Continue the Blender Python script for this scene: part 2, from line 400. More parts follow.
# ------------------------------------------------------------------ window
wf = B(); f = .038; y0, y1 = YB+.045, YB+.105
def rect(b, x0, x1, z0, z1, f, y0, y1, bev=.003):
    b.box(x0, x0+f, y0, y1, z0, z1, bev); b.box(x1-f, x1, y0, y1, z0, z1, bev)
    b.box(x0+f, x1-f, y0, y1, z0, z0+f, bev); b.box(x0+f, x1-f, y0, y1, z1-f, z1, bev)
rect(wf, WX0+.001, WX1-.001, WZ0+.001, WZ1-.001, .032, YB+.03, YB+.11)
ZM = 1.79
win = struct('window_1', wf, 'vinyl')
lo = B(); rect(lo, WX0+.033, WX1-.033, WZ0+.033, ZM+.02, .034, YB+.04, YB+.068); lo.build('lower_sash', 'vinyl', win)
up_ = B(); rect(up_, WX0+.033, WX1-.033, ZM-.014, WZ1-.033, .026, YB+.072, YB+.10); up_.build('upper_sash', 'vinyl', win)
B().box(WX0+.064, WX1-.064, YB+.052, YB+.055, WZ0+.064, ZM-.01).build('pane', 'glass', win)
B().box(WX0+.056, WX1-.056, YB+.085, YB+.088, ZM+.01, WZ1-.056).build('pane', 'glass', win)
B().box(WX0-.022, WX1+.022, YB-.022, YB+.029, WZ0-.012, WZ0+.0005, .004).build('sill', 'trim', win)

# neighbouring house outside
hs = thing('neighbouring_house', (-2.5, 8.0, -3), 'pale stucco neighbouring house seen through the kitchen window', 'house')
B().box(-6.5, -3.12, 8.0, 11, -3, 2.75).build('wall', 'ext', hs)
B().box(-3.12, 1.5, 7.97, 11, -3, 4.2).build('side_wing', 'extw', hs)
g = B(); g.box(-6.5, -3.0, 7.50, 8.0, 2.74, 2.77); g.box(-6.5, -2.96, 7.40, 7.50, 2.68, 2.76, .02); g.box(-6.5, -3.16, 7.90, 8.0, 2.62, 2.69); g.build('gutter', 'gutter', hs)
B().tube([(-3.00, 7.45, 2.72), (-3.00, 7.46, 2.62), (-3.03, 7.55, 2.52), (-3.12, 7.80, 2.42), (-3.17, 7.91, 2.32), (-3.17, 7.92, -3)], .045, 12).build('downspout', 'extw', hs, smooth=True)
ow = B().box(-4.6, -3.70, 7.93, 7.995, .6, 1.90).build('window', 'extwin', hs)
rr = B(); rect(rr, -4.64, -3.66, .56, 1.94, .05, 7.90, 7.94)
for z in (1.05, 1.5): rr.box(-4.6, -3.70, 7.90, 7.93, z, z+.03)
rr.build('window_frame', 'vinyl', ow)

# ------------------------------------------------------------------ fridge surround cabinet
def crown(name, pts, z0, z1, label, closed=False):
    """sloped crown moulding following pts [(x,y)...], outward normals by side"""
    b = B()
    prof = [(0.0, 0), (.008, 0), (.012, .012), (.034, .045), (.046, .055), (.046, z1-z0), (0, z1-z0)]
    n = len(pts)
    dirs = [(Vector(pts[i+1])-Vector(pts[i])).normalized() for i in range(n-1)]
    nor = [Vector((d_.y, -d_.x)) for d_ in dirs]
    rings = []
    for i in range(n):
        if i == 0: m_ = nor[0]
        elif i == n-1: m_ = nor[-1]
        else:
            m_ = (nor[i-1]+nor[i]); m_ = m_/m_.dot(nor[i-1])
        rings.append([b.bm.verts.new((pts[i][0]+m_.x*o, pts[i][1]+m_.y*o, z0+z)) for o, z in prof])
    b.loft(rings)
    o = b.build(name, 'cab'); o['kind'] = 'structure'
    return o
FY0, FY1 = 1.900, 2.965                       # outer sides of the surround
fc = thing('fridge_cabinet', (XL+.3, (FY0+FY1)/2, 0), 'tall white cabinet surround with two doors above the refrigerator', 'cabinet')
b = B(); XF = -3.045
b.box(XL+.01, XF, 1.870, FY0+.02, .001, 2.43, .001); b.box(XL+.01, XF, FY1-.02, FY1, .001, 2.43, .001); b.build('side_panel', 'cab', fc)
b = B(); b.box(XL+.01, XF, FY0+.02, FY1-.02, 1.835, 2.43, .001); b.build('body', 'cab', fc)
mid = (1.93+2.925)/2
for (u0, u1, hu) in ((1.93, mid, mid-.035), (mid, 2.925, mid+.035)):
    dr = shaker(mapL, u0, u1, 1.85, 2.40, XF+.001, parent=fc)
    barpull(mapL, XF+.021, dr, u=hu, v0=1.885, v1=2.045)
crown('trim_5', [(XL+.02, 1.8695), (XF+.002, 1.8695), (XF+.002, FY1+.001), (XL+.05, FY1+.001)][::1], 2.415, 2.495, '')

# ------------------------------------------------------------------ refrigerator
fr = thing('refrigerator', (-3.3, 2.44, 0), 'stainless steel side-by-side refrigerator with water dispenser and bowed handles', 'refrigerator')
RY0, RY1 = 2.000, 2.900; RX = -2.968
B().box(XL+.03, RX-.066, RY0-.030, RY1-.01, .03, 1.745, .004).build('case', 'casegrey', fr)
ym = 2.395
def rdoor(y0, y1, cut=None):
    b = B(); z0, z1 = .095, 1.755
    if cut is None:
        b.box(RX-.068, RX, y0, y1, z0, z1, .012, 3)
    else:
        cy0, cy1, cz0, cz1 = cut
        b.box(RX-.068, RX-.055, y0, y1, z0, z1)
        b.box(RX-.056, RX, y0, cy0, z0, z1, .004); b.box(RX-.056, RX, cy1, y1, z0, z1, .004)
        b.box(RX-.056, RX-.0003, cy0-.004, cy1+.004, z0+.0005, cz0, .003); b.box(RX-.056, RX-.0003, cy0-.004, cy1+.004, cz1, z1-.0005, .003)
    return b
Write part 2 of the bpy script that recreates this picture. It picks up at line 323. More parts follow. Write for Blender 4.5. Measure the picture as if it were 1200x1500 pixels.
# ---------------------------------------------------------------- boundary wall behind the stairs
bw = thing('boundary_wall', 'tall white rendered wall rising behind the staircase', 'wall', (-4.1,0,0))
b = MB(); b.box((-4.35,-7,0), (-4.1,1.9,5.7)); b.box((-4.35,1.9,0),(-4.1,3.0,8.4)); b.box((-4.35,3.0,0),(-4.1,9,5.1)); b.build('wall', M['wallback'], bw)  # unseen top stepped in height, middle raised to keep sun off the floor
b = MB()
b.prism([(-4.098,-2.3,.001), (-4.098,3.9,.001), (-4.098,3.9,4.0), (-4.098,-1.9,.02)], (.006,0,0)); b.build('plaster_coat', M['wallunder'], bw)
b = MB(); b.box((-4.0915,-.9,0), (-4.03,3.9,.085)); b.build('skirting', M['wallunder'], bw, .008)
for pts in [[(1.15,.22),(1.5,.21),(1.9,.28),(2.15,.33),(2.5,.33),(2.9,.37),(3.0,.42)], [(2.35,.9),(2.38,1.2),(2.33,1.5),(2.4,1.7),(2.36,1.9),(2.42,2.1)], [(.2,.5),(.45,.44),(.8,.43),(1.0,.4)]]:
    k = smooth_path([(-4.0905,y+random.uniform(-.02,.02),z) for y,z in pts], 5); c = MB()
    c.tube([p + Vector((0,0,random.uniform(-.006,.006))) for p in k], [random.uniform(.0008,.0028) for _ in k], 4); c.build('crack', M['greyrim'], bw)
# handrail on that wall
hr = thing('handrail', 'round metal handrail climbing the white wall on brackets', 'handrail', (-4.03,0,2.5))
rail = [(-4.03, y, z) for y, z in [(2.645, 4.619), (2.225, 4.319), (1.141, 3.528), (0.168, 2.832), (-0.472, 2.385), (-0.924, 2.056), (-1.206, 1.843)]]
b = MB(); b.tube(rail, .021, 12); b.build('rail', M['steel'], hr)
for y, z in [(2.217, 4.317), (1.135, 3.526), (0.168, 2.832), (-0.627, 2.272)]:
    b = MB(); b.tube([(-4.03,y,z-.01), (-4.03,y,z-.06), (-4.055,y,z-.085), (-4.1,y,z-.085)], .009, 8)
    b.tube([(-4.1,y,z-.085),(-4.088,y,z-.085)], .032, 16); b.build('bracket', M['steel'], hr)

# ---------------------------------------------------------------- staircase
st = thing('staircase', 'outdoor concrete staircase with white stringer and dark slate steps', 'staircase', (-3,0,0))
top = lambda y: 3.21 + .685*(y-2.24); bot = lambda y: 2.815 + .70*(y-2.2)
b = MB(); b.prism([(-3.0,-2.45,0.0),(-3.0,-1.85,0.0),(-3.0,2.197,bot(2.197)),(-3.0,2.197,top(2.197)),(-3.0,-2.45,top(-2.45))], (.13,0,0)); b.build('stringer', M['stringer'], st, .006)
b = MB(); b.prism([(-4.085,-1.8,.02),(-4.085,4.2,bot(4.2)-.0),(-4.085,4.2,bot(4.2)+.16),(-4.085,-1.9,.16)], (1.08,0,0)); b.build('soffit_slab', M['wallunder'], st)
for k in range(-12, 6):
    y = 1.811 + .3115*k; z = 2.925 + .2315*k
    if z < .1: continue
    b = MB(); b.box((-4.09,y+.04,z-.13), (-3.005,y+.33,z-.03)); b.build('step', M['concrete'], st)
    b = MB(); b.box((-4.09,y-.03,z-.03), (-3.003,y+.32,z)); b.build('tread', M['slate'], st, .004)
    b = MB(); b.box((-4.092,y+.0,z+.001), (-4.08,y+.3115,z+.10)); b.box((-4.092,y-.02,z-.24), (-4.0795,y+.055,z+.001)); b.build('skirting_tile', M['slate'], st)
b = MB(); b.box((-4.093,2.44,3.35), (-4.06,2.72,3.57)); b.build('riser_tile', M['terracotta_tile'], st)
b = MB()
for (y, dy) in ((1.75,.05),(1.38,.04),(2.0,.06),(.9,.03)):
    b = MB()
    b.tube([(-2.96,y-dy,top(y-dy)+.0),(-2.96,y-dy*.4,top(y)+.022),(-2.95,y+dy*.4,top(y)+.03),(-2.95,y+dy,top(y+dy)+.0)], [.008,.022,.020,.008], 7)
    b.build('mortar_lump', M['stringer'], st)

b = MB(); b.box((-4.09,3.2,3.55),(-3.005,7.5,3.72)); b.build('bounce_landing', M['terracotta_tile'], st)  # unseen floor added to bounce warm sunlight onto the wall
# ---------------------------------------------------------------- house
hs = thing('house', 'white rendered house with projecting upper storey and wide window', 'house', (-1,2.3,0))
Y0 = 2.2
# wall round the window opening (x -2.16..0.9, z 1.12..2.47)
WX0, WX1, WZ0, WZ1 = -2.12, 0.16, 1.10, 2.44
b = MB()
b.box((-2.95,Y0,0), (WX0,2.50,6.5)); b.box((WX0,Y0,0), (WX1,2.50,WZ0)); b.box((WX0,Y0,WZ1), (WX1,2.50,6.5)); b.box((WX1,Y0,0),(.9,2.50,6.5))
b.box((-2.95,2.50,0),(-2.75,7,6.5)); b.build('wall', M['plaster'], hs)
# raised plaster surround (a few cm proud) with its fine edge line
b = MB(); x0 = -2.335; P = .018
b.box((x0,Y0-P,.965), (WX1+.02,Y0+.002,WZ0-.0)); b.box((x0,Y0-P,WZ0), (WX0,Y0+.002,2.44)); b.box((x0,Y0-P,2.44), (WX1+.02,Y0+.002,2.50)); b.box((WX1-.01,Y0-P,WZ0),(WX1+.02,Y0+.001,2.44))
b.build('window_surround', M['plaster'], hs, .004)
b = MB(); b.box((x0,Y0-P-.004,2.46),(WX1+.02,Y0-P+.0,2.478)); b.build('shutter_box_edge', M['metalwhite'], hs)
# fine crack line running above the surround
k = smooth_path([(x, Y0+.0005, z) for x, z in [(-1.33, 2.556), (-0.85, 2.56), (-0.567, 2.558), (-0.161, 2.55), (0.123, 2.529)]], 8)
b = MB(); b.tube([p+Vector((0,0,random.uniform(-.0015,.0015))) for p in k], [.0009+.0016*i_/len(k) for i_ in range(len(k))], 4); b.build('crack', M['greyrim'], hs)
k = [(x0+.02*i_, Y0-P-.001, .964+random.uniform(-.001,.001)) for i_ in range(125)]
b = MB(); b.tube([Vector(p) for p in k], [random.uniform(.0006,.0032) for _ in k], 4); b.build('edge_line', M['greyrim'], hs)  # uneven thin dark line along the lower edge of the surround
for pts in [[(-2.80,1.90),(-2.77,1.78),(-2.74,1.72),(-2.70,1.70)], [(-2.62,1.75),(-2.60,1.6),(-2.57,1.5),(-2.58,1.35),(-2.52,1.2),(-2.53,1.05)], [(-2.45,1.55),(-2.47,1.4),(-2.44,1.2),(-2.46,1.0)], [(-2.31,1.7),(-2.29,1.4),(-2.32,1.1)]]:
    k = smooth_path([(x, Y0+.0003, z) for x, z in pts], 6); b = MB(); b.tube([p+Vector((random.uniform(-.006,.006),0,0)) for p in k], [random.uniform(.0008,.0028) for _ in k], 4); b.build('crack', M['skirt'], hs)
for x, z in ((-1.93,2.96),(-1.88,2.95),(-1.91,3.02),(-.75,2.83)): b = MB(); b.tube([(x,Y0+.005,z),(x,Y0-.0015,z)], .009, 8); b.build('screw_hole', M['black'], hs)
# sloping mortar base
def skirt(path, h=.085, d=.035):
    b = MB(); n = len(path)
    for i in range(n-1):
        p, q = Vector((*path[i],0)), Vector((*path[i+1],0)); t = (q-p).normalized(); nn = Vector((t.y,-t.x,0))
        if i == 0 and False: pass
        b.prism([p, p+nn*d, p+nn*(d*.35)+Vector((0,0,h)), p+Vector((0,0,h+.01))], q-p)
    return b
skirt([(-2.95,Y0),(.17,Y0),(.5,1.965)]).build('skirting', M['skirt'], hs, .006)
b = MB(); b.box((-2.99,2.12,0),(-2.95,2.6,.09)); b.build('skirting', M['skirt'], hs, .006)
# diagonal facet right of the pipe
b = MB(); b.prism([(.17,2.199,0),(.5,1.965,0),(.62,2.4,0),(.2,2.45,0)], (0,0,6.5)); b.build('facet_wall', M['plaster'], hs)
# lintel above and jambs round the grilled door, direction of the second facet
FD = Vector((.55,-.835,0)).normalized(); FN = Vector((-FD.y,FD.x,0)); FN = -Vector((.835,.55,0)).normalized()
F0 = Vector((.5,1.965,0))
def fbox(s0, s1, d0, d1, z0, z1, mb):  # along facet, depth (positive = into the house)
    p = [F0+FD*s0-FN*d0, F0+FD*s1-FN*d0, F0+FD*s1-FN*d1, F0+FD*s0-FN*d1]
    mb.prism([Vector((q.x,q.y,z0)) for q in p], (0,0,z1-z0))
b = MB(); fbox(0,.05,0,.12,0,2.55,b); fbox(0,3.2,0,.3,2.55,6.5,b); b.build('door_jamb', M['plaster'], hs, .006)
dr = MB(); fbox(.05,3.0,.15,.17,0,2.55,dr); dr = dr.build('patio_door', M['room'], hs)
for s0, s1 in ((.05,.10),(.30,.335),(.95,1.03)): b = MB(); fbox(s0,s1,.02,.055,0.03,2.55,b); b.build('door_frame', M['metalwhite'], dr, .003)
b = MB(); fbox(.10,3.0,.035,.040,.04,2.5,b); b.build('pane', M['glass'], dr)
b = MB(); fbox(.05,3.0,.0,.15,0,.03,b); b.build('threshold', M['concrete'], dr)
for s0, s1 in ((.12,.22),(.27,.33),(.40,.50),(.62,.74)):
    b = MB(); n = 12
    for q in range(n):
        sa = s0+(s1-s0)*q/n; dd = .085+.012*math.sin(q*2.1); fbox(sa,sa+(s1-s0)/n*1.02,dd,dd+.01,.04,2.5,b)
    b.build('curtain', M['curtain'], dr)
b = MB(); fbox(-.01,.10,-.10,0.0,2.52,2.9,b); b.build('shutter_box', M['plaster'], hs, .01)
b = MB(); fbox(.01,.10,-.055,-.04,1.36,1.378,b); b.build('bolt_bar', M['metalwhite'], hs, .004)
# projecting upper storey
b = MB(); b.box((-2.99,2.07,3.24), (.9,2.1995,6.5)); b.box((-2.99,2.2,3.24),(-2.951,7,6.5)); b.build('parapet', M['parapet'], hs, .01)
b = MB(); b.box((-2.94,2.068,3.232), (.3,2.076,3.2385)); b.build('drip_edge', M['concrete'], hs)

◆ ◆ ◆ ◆

# Task brief
Each line from the top of the material above through the line with "WZ0+.0005, .004).build('sill', 'trim', win)" must be echoed exactly, and no other line.

# Solution to this task
Continue the Blender Python script for this scene: part 2, from line 400. More parts follow.
# ------------------------------------------------------------------ window
wf = B(); f = .038; y0, y1 = YB+.045, YB+.105
def rect(b, x0, x1, z0, z1, f, y0, y1, bev=.003):
    b.box(x0, x0+f, y0, y1, z0, z1, bev); b.box(x1-f, x1, y0, y1, z0, z1, bev)
    b.box(x0+f, x1-f, y0, y1, z0, z0+f, bev); b.box(x0+f, x1-f, y0, y1, z1-f, z1, bev)
rect(wf, WX0+.001, WX1-.001, WZ0+.001, WZ1-.001, .032, YB+.03, YB+.11)
ZM = 1.79
win = struct('window_1', wf, 'vinyl')
lo = B(); rect(lo, WX0+.033, WX1-.033, WZ0+.033, ZM+.02, .034, YB+.04, YB+.068); lo.build('lower_sash', 'vinyl', win)
up_ = B(); rect(up_, WX0+.033, WX1-.033, ZM-.014, WZ1-.033, .026, YB+.072, YB+.10); up_.build('upper_sash', 'vinyl', win)
B().box(WX0+.064, WX1-.064, YB+.052, YB+.055, WZ0+.064, ZM-.01).build('pane', 'glass', win)
B().box(WX0+.056, WX1-.056, YB+.085, YB+.088, ZM+.01, WZ1-.056).build('pane', 'glass', win)
B().box(WX0-.022, WX1+.022, YB-.022, YB+.029, WZ0-.012, WZ0+.0005, .004).build('sill', 'trim', win)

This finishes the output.